Wednesday's Campaign Round-Up, 8.22.18

Today's installment of campaign-related news items from across the country.

* Donald Trump threw his enthusiastic support behind Republican mega-donor Foster Friess in yesterday's GOP gubernatorial primary in Wyoming, but local Republican voters apparently didn't much care. Wyoming Secretary of State Mark Gordon won the party's nomination, defeating Friess by about seven points.

* On a related note, Gordon will take on former state Senate Minority Leader Mary Throne, who won the Democratic nomination, in November.

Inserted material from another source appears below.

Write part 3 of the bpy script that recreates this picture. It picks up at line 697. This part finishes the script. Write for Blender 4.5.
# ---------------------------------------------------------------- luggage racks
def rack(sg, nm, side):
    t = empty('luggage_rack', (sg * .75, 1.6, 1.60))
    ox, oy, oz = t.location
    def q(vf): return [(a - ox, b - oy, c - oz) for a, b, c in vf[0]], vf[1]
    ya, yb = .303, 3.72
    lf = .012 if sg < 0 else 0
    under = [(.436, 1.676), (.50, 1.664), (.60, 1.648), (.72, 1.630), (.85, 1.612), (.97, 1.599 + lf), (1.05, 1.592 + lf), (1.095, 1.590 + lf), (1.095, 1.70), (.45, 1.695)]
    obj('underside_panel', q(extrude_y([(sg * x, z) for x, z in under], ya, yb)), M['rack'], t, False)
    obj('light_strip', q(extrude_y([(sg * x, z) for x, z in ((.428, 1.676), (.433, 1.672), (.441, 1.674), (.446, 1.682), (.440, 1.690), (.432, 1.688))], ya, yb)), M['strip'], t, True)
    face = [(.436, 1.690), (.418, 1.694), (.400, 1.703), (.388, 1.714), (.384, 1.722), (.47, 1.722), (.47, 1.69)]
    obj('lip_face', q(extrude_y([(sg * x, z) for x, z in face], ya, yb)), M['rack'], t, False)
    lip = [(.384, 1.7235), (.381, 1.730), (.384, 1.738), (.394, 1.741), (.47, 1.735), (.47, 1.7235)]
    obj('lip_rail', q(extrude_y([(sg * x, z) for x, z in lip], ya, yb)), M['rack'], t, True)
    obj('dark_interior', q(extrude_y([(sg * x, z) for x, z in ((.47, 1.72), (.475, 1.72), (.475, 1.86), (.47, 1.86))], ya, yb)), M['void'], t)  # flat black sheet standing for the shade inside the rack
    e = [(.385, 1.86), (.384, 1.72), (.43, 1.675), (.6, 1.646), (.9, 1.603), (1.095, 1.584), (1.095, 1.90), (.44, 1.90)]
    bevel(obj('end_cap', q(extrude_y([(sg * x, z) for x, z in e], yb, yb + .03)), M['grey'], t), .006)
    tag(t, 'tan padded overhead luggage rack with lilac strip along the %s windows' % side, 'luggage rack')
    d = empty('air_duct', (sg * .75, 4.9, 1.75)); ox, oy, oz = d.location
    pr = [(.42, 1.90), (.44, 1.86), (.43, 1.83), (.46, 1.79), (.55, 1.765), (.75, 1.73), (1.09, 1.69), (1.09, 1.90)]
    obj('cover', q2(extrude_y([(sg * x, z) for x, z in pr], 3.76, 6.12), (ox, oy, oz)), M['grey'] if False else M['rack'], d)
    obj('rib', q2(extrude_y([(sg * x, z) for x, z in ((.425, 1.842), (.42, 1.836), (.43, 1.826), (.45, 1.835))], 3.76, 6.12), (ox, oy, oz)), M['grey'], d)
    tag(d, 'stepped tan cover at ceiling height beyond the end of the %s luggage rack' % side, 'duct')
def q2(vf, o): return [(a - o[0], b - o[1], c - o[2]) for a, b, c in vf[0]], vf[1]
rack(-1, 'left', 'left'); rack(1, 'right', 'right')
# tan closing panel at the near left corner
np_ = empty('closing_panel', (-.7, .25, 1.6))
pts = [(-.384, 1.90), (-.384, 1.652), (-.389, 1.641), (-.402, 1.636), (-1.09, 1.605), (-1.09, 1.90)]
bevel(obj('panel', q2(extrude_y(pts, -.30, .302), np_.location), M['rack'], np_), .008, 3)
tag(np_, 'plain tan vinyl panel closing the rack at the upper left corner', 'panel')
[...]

* In Alaska's gubernatorial race, former state Sen. Mike Dunleavy won a crowded Republican gubernatorial primary, and advances to a three-way contest in the fall. He'll face former Sen. Mark Begich (D) and incumbent Gov. Bill Walker (I).

* Though nearly all recent polling shows Democrats with a lead on the generic congressional ballot between 7 and 10 points, the new Monmouth University poll shows the Dems' lead at just five points, 48% to 43%.

* Donald Trump headlined a campaign rally in West Virginia last night, and despite the afternoon's legal developments for former members of the president's team, attendees nevertheless chanted, "Lock her up" in reference to Hillary Clinton.

* At the same event, Trump said the Secret Service prevents him from campaigning as much as he'd like, but the president added that he might make "a few trips without them."

* A new NBC News/Marist poll in Illinois found J.B. Pritzker (D) with a sizable advantage over incumbent Gov. Bruce Rauner (R), 46% to 30%. If the race turns into a blowout, it may spell trouble for down-ballot Republicans: there are four competitive U.S. House races in Illinois this year, each with GOP incumbents.

* And in Kansas, Republican gubernatorial hopeful Kris Kobach claims on his website that "75 percent of those on the most-wanted criminals lists" in Los Angeles, Phoenix, and Albuquerque are undocumented immigrants. The statistic is wrong, but just importantly, as Media Matters explained, Kobach attributes the claim to a prominent white-nationalist writer.